Şimdi AKP'ye oy verenlere sormak isterim; Üç araba refah göstergesi midir yoksa israf mıdır?
KAFAMI BOZAN ŞEYLER
YURT YANGININI ELEŞTİRMEK DE İSLAM DÜŞMANLIĞI OLDU
Adana'da bir Süleymancılar tarikatına ait bir yurtta çıkan yangında 11 kız çocuğumuzu ve bir öğretmenimizi kaybettik.
Bu yavrularımızın ölümünde bir dizi korkunç hata ve ihmal olduğu ortaya çıktı.
Yangın merdivenlerine açılan kapıları kilitliymiş örneğin. Ötekileri saymaya bile gerek yok.
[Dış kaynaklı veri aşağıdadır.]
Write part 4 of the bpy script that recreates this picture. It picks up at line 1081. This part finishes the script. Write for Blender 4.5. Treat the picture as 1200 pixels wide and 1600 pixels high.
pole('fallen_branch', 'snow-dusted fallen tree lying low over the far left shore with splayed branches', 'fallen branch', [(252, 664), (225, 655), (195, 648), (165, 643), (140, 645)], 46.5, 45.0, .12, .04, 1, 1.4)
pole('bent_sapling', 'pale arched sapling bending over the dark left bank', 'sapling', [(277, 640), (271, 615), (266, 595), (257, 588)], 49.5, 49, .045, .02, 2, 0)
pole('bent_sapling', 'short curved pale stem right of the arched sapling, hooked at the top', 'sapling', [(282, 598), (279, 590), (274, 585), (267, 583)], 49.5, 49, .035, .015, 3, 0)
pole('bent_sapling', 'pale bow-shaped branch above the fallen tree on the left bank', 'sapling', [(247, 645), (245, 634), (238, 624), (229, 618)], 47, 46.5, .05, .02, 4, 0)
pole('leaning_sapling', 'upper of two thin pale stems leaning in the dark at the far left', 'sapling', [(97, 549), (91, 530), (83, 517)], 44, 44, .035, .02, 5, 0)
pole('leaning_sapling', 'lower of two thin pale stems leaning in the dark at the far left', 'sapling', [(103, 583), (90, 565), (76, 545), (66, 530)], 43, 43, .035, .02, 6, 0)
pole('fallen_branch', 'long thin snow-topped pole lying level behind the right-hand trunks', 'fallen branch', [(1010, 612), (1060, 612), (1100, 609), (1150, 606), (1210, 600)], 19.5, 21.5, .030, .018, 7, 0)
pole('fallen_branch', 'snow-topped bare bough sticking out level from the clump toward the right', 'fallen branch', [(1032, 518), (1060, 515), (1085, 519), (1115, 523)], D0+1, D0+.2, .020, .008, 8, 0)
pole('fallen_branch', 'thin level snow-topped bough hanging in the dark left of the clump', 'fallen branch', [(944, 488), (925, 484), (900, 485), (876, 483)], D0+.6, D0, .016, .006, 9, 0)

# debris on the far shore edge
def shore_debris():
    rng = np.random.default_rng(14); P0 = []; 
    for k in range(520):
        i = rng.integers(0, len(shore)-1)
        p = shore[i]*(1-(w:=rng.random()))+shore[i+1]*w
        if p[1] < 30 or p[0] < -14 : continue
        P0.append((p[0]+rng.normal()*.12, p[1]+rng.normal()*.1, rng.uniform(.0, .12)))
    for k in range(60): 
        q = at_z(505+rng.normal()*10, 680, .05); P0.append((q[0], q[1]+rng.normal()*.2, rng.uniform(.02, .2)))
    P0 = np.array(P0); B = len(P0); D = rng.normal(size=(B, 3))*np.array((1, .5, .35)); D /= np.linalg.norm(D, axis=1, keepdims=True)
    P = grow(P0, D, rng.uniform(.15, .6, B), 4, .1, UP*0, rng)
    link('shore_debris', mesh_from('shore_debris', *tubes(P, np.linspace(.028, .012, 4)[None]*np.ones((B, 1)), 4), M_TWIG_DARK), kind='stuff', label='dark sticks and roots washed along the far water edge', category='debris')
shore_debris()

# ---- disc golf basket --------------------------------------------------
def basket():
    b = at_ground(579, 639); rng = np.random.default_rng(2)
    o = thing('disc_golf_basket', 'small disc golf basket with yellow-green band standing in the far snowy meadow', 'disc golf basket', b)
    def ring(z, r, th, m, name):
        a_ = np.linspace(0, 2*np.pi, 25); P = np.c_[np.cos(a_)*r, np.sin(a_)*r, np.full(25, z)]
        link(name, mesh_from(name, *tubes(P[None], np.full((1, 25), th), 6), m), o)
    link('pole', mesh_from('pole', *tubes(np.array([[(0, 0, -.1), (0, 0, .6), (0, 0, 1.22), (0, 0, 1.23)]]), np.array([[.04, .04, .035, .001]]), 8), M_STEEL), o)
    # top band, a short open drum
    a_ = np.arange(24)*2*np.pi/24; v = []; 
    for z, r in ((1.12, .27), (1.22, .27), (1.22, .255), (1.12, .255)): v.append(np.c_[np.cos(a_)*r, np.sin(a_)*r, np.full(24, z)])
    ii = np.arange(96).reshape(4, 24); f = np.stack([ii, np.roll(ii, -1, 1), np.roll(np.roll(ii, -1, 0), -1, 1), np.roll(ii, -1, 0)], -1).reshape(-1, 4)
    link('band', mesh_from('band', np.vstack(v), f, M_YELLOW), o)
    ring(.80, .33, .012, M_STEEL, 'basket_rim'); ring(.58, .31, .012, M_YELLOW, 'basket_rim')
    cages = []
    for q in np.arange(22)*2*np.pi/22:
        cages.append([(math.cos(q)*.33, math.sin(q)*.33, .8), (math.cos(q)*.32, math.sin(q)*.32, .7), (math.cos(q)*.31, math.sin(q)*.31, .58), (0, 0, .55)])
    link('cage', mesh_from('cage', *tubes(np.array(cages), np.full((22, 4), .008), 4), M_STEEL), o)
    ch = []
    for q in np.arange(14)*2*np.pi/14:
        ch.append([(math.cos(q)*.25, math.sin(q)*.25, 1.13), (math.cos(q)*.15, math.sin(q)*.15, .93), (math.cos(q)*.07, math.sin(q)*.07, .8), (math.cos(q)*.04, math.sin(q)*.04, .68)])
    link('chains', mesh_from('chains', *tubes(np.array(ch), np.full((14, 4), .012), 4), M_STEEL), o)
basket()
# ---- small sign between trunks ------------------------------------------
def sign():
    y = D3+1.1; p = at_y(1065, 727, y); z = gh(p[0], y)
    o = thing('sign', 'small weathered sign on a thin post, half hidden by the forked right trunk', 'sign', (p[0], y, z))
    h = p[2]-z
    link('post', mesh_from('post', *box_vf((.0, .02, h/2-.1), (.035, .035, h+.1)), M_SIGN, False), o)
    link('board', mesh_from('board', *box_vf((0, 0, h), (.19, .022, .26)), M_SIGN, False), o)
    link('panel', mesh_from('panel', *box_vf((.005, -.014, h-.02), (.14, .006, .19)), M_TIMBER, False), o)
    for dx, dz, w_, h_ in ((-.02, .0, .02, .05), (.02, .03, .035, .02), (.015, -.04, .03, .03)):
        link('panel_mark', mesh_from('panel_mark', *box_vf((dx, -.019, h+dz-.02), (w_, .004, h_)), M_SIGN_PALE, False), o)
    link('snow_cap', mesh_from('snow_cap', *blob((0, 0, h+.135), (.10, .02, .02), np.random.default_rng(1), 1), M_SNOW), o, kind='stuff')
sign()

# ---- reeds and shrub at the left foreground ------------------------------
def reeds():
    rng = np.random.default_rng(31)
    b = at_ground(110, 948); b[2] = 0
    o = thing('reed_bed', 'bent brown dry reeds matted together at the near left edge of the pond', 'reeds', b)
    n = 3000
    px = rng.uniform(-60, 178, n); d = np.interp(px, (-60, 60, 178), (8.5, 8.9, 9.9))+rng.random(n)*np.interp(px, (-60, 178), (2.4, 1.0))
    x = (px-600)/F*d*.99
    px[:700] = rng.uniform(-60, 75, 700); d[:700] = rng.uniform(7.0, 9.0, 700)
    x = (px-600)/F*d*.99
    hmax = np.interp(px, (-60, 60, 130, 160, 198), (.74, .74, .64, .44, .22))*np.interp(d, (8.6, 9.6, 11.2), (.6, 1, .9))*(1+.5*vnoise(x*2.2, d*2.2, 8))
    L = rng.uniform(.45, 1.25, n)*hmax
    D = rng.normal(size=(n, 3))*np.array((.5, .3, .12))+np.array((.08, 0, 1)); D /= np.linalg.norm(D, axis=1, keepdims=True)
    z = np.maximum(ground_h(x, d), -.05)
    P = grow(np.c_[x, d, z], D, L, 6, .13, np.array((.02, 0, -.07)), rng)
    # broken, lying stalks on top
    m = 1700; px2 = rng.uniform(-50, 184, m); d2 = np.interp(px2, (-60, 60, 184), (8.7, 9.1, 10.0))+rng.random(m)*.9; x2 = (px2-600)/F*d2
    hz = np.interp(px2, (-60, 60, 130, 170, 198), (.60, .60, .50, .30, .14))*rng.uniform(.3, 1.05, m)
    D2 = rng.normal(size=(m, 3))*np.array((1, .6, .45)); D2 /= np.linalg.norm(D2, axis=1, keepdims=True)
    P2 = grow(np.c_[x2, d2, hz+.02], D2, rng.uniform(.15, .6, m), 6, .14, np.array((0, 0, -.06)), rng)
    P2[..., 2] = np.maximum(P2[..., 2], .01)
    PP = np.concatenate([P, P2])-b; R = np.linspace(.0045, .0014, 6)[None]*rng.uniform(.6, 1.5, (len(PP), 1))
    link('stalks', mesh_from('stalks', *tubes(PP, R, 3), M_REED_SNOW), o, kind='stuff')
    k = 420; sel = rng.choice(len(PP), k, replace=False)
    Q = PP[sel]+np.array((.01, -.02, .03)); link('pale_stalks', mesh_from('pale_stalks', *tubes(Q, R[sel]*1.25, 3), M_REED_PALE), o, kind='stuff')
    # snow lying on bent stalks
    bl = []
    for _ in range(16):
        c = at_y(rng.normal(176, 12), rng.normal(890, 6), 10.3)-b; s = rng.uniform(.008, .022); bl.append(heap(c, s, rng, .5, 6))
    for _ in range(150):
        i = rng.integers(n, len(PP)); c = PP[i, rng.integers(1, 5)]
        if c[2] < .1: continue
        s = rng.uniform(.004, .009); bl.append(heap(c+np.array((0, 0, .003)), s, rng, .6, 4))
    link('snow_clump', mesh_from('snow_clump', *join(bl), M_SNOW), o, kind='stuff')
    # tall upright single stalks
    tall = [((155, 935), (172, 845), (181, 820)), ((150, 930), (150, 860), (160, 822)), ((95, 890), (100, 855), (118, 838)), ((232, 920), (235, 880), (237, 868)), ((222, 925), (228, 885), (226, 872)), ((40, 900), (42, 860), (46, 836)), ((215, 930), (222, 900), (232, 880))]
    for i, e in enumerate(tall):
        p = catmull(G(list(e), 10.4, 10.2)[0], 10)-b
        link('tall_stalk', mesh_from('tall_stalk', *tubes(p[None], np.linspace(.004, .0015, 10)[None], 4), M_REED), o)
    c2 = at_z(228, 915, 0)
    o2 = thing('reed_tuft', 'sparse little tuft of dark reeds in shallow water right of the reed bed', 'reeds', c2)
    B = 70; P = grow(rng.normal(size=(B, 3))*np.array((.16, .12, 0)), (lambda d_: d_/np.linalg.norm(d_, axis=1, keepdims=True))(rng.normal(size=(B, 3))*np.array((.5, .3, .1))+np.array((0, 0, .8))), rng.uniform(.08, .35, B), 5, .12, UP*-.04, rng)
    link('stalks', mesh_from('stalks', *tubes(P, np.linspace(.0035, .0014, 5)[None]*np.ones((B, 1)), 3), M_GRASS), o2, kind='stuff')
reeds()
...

Ancak iktidar ve yandaşlar bu yangından bile “İslam düşmanlığı yapılıyor” sonucu çıkardılar ya ne diyeyim.
Neymiş, “millet ölen çocuklarına ağlarken yurdun bir tarikata ait olduğunu söylemek” ne demekmiş?
Muhalefetin derdi eleştirmek değil din düşmanlığı İslam düşmanlığı yapmakmış.
Allah aşkına utanın biraz.
Ayrıca bu ilk değil ki. Konya'daki bir Kuran Kursu yurdunda da benzer bir yangın çıkmadı mı? Orada da çok sayıda minicik yavrumuzu kaybetmedik mi?
Neden bu tür olaylar hep dini kimi kuruluşların yönettiği yerlerde başımıza geliyor? Bunu sormayalım mı? Bunu sorunca neden din düşmanı olunuyormuş?
Ardından aileler “Bu Allah'ın takdiri, kader” diye kandırılmıyor mu?
Sorumlular “Ama bunların alnı secdeye varıyor” mantığı ile hesap vermekten kurtulmuyor mu?